**Required task**
In the records below, begin at the line that has "Write a Blender" and stop after the line that has "R = math.radians"; quote those lines verbatim and nothing more.

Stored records
◆ ◆ ◆ ◆ ◆

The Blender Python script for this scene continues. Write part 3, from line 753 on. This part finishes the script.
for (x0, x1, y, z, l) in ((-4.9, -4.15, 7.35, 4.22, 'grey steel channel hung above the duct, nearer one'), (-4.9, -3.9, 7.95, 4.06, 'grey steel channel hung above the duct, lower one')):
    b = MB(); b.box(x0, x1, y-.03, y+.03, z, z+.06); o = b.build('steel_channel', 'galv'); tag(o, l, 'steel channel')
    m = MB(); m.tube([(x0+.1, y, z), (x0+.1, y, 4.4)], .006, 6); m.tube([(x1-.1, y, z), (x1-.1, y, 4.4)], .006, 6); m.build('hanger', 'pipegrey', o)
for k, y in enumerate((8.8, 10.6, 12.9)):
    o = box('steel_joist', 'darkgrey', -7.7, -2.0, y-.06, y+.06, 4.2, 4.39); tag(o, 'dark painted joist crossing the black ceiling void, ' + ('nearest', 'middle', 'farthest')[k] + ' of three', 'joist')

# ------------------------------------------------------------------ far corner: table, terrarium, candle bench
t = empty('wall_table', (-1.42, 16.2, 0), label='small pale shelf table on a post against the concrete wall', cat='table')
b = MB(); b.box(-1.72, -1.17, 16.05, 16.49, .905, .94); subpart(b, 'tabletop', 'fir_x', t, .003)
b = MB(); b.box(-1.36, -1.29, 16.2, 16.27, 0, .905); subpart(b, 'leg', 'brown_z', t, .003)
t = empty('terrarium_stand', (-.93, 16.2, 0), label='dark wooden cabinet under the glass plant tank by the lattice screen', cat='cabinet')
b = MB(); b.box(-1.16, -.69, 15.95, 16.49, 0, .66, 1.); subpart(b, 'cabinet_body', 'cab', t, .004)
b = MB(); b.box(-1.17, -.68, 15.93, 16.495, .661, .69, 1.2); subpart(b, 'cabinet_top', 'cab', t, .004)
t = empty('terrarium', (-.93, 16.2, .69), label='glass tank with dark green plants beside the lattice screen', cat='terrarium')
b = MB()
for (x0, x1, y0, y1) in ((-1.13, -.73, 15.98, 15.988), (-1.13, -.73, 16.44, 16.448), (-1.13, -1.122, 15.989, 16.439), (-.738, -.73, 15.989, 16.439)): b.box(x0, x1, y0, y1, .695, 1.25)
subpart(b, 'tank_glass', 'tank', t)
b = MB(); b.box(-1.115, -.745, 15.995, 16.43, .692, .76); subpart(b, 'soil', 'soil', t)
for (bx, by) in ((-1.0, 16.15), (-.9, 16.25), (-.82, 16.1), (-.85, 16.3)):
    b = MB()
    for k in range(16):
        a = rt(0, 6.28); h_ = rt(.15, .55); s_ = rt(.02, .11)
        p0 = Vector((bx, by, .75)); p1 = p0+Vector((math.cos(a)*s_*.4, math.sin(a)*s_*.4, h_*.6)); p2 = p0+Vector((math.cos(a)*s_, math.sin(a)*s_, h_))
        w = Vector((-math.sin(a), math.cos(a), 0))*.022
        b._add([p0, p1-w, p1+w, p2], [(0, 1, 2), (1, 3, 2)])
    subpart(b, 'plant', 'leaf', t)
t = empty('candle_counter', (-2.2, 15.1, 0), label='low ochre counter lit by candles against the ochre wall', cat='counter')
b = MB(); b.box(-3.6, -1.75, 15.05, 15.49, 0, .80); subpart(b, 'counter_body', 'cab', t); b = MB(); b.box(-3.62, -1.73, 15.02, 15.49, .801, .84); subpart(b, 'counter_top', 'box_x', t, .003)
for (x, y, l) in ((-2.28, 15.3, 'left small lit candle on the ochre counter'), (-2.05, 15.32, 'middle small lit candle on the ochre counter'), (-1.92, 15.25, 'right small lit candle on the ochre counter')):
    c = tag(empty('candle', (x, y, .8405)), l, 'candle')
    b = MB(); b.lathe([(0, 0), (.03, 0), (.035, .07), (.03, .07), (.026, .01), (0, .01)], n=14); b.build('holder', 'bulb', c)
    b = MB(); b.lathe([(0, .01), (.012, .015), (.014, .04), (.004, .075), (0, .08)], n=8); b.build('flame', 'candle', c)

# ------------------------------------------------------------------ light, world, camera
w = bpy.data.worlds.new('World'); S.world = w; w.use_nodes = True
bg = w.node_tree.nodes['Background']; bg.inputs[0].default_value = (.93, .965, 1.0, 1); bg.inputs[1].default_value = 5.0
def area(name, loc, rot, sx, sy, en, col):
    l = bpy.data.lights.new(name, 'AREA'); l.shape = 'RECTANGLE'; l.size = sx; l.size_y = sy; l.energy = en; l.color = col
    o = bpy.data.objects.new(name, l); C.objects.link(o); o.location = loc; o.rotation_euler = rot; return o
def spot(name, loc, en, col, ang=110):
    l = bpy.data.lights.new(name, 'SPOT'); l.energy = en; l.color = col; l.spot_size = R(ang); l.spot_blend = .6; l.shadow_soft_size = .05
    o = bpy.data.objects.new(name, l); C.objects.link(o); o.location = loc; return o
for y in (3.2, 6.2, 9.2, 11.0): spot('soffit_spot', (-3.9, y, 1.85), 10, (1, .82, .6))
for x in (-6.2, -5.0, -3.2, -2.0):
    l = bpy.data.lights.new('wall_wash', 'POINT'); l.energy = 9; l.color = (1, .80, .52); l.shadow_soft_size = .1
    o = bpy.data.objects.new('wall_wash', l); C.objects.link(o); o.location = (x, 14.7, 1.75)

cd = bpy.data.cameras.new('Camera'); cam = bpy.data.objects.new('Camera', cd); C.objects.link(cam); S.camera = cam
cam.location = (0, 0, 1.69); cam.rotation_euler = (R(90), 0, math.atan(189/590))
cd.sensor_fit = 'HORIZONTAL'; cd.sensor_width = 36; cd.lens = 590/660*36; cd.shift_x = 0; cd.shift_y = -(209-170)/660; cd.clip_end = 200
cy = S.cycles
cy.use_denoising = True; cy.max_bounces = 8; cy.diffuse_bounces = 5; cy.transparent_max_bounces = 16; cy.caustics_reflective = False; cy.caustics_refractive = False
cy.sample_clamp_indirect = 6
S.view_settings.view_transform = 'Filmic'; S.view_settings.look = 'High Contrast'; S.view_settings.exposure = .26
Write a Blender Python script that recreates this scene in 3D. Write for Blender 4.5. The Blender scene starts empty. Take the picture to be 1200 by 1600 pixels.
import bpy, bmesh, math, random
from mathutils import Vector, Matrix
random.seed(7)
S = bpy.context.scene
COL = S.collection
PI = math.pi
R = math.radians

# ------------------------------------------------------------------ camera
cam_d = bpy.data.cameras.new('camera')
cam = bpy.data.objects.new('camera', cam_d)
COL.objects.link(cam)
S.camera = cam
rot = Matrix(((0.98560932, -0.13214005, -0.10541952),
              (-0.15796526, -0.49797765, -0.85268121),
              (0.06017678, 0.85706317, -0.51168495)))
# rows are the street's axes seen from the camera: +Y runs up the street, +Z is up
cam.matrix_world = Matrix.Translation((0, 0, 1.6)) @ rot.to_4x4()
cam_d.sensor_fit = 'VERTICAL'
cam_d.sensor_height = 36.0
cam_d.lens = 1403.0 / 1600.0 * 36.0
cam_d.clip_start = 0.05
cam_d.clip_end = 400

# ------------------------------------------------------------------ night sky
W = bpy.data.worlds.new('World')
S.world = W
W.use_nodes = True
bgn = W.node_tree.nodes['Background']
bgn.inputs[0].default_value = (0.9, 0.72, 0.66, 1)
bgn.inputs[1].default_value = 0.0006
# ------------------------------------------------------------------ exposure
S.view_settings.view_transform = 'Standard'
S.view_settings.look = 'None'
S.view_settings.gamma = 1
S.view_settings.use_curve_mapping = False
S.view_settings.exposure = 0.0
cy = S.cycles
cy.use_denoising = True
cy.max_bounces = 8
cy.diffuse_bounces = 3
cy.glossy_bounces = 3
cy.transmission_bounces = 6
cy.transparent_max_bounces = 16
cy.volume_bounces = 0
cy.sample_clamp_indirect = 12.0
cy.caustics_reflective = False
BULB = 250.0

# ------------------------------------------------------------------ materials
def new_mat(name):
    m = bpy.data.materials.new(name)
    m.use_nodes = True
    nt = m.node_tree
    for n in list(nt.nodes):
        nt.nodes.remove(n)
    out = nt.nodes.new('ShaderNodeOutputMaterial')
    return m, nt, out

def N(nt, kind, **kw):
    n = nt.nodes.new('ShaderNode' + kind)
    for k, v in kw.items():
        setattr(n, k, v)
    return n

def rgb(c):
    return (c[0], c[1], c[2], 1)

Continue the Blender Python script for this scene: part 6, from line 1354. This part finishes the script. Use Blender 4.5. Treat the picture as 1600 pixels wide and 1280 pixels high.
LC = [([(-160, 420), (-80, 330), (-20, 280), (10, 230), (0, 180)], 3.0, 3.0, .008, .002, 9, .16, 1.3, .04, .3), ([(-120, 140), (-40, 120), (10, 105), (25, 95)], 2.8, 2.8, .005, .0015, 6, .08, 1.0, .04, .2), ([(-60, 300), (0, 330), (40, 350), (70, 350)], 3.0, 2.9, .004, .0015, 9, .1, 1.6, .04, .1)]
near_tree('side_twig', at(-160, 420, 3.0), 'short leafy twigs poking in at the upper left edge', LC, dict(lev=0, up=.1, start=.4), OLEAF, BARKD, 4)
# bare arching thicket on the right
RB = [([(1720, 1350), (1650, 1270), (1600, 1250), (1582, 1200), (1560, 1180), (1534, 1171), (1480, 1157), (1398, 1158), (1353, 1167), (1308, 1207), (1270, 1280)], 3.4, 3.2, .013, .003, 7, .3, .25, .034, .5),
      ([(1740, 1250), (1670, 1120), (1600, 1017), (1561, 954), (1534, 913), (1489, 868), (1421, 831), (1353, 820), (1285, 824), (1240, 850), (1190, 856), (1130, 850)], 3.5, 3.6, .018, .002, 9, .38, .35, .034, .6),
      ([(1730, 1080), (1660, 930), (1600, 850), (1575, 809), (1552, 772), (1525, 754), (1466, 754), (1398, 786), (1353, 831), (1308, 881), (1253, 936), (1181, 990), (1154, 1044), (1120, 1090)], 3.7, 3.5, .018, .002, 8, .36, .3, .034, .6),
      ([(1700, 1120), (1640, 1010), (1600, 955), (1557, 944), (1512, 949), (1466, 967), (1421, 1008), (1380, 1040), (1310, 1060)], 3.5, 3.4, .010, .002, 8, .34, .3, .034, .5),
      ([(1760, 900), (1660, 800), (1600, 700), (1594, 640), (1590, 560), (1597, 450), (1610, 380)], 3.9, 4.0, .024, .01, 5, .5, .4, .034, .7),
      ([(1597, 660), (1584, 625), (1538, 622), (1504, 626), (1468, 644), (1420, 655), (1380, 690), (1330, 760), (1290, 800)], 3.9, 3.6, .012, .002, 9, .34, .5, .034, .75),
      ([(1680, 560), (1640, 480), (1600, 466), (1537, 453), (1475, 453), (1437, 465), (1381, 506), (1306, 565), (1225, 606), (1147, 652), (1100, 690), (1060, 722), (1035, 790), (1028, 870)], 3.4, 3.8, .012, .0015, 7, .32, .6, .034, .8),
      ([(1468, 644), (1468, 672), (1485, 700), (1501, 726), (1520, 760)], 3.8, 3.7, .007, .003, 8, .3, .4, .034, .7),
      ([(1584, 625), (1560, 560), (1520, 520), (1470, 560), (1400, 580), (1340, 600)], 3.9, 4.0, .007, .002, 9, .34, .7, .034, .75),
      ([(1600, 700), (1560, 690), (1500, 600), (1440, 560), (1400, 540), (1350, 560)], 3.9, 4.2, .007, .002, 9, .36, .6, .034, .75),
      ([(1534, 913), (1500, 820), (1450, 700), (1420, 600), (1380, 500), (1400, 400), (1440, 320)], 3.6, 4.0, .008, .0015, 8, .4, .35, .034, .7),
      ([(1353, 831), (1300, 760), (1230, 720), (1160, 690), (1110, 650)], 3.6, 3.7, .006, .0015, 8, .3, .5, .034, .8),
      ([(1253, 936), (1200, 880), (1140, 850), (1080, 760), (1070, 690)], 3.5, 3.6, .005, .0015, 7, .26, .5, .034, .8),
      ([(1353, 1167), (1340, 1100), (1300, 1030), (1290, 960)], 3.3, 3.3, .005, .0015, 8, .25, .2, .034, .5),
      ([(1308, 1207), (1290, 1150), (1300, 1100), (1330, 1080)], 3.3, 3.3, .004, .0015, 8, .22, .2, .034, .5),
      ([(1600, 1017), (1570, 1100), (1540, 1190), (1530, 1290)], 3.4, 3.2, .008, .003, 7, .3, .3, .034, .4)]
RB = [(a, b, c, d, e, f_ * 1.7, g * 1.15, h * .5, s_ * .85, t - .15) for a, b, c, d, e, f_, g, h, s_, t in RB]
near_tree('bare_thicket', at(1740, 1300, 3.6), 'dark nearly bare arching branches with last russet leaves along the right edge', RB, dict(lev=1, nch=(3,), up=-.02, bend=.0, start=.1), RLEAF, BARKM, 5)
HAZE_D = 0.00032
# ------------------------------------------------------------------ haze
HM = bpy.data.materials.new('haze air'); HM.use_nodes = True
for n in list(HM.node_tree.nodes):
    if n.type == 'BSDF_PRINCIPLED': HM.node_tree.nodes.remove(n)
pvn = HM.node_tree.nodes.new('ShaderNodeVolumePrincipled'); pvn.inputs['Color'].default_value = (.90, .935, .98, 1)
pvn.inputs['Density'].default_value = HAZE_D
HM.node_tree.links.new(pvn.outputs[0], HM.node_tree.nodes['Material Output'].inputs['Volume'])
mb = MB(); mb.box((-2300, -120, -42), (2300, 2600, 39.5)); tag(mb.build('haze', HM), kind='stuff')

◆ ◆ ◆ ◆ ◆

**Expected answer**
Write a Blender Python script that recreates this scene in 3D. Write for Blender 4.5. The Blender scene starts empty. Take the picture to be 1200 by 1600 pixels.
import bpy, bmesh, math, random
from mathutils import Vector, Matrix
random.seed(7)
S = bpy.context.scene
COL = S.collection
PI = math.pi
R = math.radians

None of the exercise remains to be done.